• **Collected material**:
[START]
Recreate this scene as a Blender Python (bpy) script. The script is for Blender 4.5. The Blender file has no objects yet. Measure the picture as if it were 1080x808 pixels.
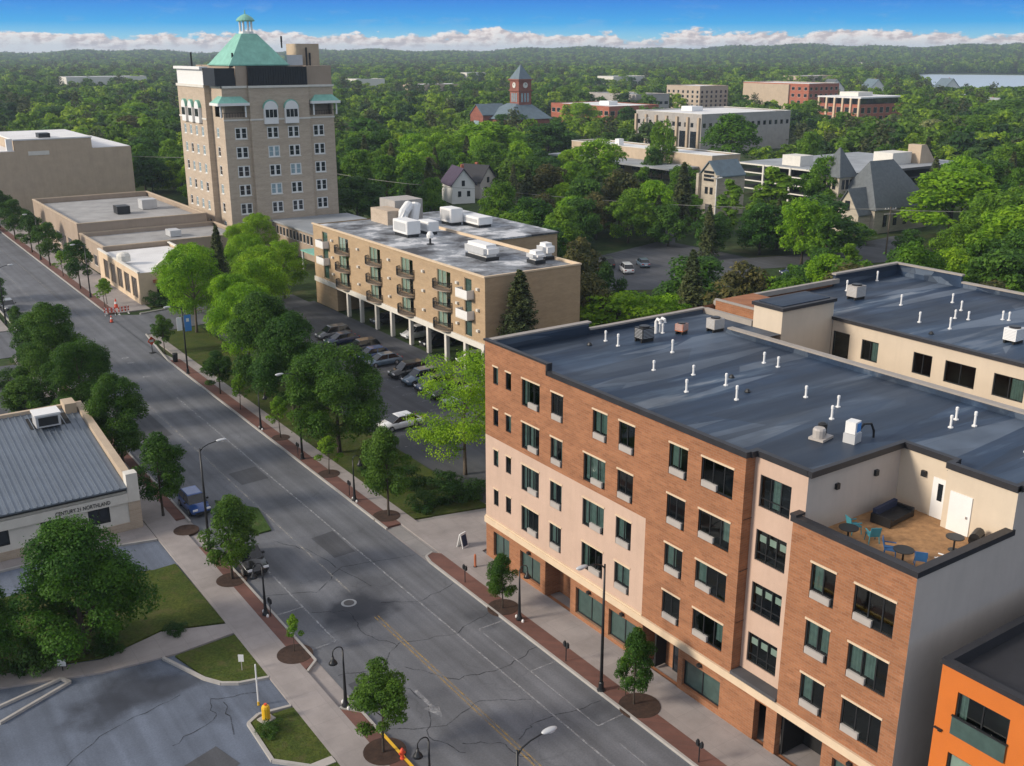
EXPOSURE = 0.42
HAZE = 0.00015
import bpy, bmesh, math, random
import numpy as np
from mathutils import Vector, Matrix
R = math.radians
random.seed(5)
S = bpy.context.scene
COL = S.collection
# ------------------------------------------------------------------ materials
MATS = {}
def nodes_of(name):
    m = bpy.data.materials.new(name); m.use_nodes = True
    return m, m.node_tree, m.node_tree.nodes['Principled BSDF']
def N(nt, kind, **kw):
    n = nt.nodes.new(kind)
    for k, v in kw.items():
        if k in n.inputs: n.inputs[k].default_value = v
        else: setattr(n, k, v)
    return n
def ramp(nt, fac, stops):
    r = nt.nodes.new('ShaderNodeValToRGB'); e = r.color_ramp.elements
    while len(e) < len(stops): e.new(0.5)
    for i, (p, c) in enumerate(stops):
        e[i].position = p; e[i].color = (*c, 1) if len(c) == 3 else c
    nt.links.new(fac, r.inputs[0]); return r.outputs[0]
def mixc(nt, fac, a, b, mode='MIX'):
    n = nt.nodes.new('ShaderNodeMix'); n.data_type = 'RGBA'; n.blend_type = mode
    for sock, v in ((n.inputs[0], fac), (n.inputs[6], a), (n.inputs[7], b)):
        if isinstance(v, (int, float)): sock.default_value = v
        elif isinstance(v, tuple): sock.default_value = (*v, 1)
        else: nt.links.new(v, sock)
    return n.outputs[2]
def noise(nt, vec, scale, detail=4, rough=.6):
    n = N(nt, 'ShaderNodeTexNoise', Scale=scale, Detail=detail, Roughness=rough)
    if vec is not None: nt.links.new(vec, n.inputs['Vector'])
    return n.outputs['Fac']
def pos(nt, scale=None, rot=None):
    g = nt.nodes.new('ShaderNodeNewGeometry').outputs['Position']
    if scale or rot:
        mp = nt.nodes.new('ShaderNodeMapping')
        if scale: mp.inputs['Scale'].default_value = scale
        if rot: mp.inputs['Rotation'].default_value = rot
        nt.links.new(g, mp.inputs['Vector']); return mp.outputs[0]
    return g
def bump(nt, b, h, strength, dist=.05):
    n = N(nt, 'ShaderNodeBump', Strength=strength, Distance=dist)
    nt.links.new(h, n.inputs['Height']); nt.links.new(n.outputs[0], b.inputs['Normal'])
def mat(name, c, rough=.8, var=.18, scale=1.2, metal=0, spec=.4, bmp=0, streak=0):
    if name in MATS: return MATS[name]
    m, nt, b = nodes_of(name)
    f = noise(nt, pos(nt), scale, 6, .65)
    lo = tuple(x * (1 - var) for x in c); hi = tuple(min(1, x * (1 + var)) for x in c)
    col = ramp(nt, f, [(.28, lo), (.72, hi)])
    if streak:
        f2 = noise(nt, pos(nt, (1.3, 1.3, .12)), 1.6, 4)
        col = mixc(nt, ramp(nt, f2, [(.45, (0, 0, 0)), (.75, (streak,) * 3)]), col, tuple(x * .5 for x in c))
    nt.links.new(col, b.inputs['Base Color'])
    b.inputs['Roughness'].default_value = rough; b.inputs['Metallic'].default_value = metal
    b.inputs['Specular IOR Level'].default_value = spec
    if bmp: bump(nt, b, noise(nt, pos(nt), scale * 8, 3), bmp)
    MATS[name] = m; return m
def brick_mat(name, c1, c2, mortar, bw=.42, bh=.15, rough=.85, big=.25):
    m, nt, b = nodes_of(name)
    g = pos(nt); sx = N(nt, 'ShaderNodeSeparateXYZ'); nt.links.new(g, sx.inputs[0])
    ad = N(nt, 'ShaderNodeMath', operation='ADD'); nt.links.new(sx.outputs[0], ad.inputs[0]); nt.links.new(sx.outputs[1], ad.inputs[1])
    cx = N(nt, 'ShaderNodeCombineXYZ'); nt.links.new(ad.outputs[0], cx.inputs[0]); nt.links.new(sx.outputs[2], cx.inputs[1])
    t = N(nt, 'ShaderNodeTexBrick'); nt.links.new(cx.outputs[0], t.inputs['Vector'])
    t.inputs['Scale'].default_value = 1; t.inputs['Brick Width'].default_value = bw; t.inputs['Row Height'].default_value = bh
    t.inputs['Mortar Size'].default_value = .012; t.inputs['Bias'].default_value = -.1
    t.inputs['Color1'].default_value = (*c1, 1); t.inputs['Color2'].default_value = (*c2, 1); t.inputs['Mortar'].default_value = (*mortar, 1)
    f = noise(nt, pos(nt, (.35, .35, 1.6)), 1.1, 6, .7)
    dk = tuple([1 - big] * 3); lt = tuple([1 + big * .6] * 3)
    col = mixc(nt, 1.0, t.outputs['Color'], ramp(nt, f, [(.3, dk), (.7, lt)]), 'MULTIPLY')
    nt.links.new(col, b.inputs['Base Color']); b.inputs['Roughness'].default_value = rough
    b.inputs['Specular IOR Level'].default_value = .25
    bump(nt, b, t.outputs['Fac'], -.25, .02)
    MATS[name] = m; return m
brick_mat('orange brick', (.335, .145, .07), (.26, .108, .052), (.29, .185, .12))
brick_mat('tan brick', (.46, .375, .29), (.41, .33, .25), (.46, .40, .33), big=.16)
brick_mat('yellow brick', (.42, .30, .185), (.38, .265, .16), (.40, .32, .22), big=.15)
brick_mat('red brick', (.40, .125, .075), (.32, .10, .06), (.3, .2, .16), bw=.8, bh=.3)
brick_mat('dull red brick', (.27, .095, .068), (.22, .078, .056), (.24, .16, .13), bw=.8, bh=.3)
brick_mat('paver brick', (.165, .082, .066), (.13, .068, .056), (.12, .08, .068), bw=.5, bh=.25)
brick_mat('limestone blocks', (.46, .41, .33), (.40, .355, .29), (.34, .31, .27), bw=1.0, bh=.45, big=.2)
mat('pink stucco', (.50, .36, .28), .9, .07, .6, streak=.12)
mat('cream stucco', (.56, .475, .37), .9, .06, .5, streak=.1)
mat('grey stucco', (.47, .425, .385), .9, .06, .5, streak=.1)
mat('cream stone', (.60, .47, .33), .85, .08)
mat('coping', (.022, .022, .026), .5, .2)
mat('coping light', (.30, .27, .24), .6, .12)
mat('dark metal', (.025, .027, .03), .45, .2, metal=.3)
mat('black paint', (.014, .015, .017), .4, .2)
mat('white paint', (.72, .72, .71), .5, .04)
mat('white stone', (.62, .60, .55), .8, .08)
mat('light grey metal', (.5, .51, .52), .45, .08, metal=.2)
mat('grille', (.40, .37, .345), .5, .06)
mat('curtain', (.22, .28, .275), .9, .25, 3)
mat('blind', (.70, .69, .64), .9, .08, 2)
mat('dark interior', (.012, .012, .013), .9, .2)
mat('wood', (.33, .185, .085), .8, .35, 2.5)
mat('copper green', (.20, .44, .36), .6, .16, .6, streak=.3)
mat('slate', (.10, .115, .125), .7, .22, 1.5)
mat('slate blue', (.115, .16, .19), .6, .2, .7)
mat('orange panel', (.52, .14, .02), .6, .06, .5)
mat('grey concrete', (.36, .34, .32), .9, .12, .6, streak=.2)
mat('tan concrete', (.45, .36, .265), .9, .1, .5, streak=.15)
mat('warm concrete', (.34, .27, .21), .9, .1, .35, streak=.15)
mat('roof gravel', (.30, .30, .30), .95, .25, .25)
mat('white roof', (.66, .66, .66), .85, .12, .25)
mat('grey roof', (.27, .29, .31), .7, .3, .12)
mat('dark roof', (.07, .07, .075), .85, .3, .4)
mat('rubber', (.018, .018, .018), .85, .1)
mat('chrome', (.6, .6, .62), .25, .05, metal=.9)
mat('mulch', (.048, .028, .02), 1, .4, 3, bmp=.5)
mat('bark', (.062, .048, .036), .95, .35, 5, bmp=.6)
mat('bark light', (.13, .105, .08), .95, .3, 5, bmp=.6)
mat('kerb concrete', (.36, .345, .325), .9, .12, 1.2)
mat('red plastic', (.65, .08, .035), .5, .1)
mat('yellow paint', (.72, .43, .02), .5, .1)
mat('blue banner', (.06, .22, .55), .7, .12)
mat('navy', (.02, .03, .07), .5, .1)
mat('blue chair', (.03, .12, .30), .6, .2)
mat('teal chair', (.05, .24, .30), .6, .2)
mat('rust', (.40, .13, .06), .8, .3, 3)
mat('purple shingle', (.055, .04, .07), .8, .2, 1)
mat('headlight', (.75, .77, .8), .15, .02)
mat('tail light', (.35, .01, .01), .3, .05)
def glass_mat(name, tint, refl):
    m, nt, b = nodes_of(name); nt.nodes.remove(b)
    t = N(nt, 'ShaderNodeBsdfTransparent'); t.inputs[0].default_value = (*tint, 1)
    g = N(nt, 'ShaderNodeBsdfGlossy', Roughness=.03); g.inputs[0].default_value = (.85, .95, .95, 1)
    lw = N(nt, 'ShaderNodeFresnel', IOR=1.5)
    mu = N(nt, 'ShaderNodeMath', operation='MULTIPLY_ADD'); mu.inputs[1].default_value = 1.2; mu.inputs[2].default_value = refl
    nt.links.new(lw.outputs[0], mu.inputs[0])
    mx = N(nt, 'ShaderNodeMixShader'); nt.links.new(mu.outputs[0], mx.inputs[0]); nt.links.new(t.outputs[0], mx.inputs[1]); nt.links.new(g.outputs[0], mx.inputs[2])
    nt.links.new(mx.outputs[0], nt.nodes['Material Output'].inputs[0]); MATS[name] = m
glass_mat('glass', (.52, .62, .6), .03)
def simple(name, c, rough, spec=.5, metal=0, coat=0):
    m, nt, b = nodes_of(name)
    f = noise(nt, pos(nt), 2.0, 2)
    nt.links.new(ramp(nt, f, [(.3, tuple(x * .85 for x in c)), (.7, tuple(min(1, x * 1.15) for x in c))]), b.inputs['Base Color'])
    b.inputs['Roughness'].default_value = rough; b.inputs['Specular IOR Level'].default_value = spec; b.inputs['Metallic'].default_value = metal
    b.inputs['Coat Weight'].default_value = coat; MATS[name] = m
simple('dark pane', (.016, .02, .026), .08, .6)
simple('pale pane', (.25, .34, .38), .15, .6)
simple('green pane', (.05, .085, .078), .08, .6)
simple('car glass', (.012, .014, .018), .06, .7)
for n_, c_ in dict(white=(.72, .73, .74), navy=(.012, .025, .075), blue=(.02, .07, .25), black=(.012, .012, .014), silver=(.36, .38, .41), grey=(.09, .095, .105), steel=(.10, .15, .21)).items():
    simple('car ' + n_, c_, .3, .5, .1, .8)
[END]
• **To be done**:
Start at the line with "mat('dark interior', (.012, .012, .013), .9, .2)" and stop after the line with "mat('grey roof', (.27, .29, .31), .7, .3, .12)". Repeat exactly the lines in that range.

• **Written answer**:
mat('dark interior', (.012, .012, .013), .9, .2)
mat('wood', (.33, .185, .085), .8, .35, 2.5)
mat('copper green', (.20, .44, .36), .6, .16, .6, streak=.3)
mat('slate', (.10, .115, .125), .7, .22, 1.5)
mat('slate blue', (.115, .16, .19), .6, .2, .7)
mat('orange panel', (.52, .14, .02), .6, .06, .5)
mat('grey concrete', (.36, .34, .32), .9, .12, .6, streak=.2)
mat('tan concrete', (.45, .36, .265), .9, .1, .5, streak=.15)
mat('warm concrete', (.34, .27, .21), .9, .1, .35, streak=.15)
mat('roof gravel', (.30, .30, .30), .95, .25, .25)
mat('white roof', (.66, .66, .66), .85, .12, .25)
mat('grey roof', (.27, .29, .31), .7, .3, .12)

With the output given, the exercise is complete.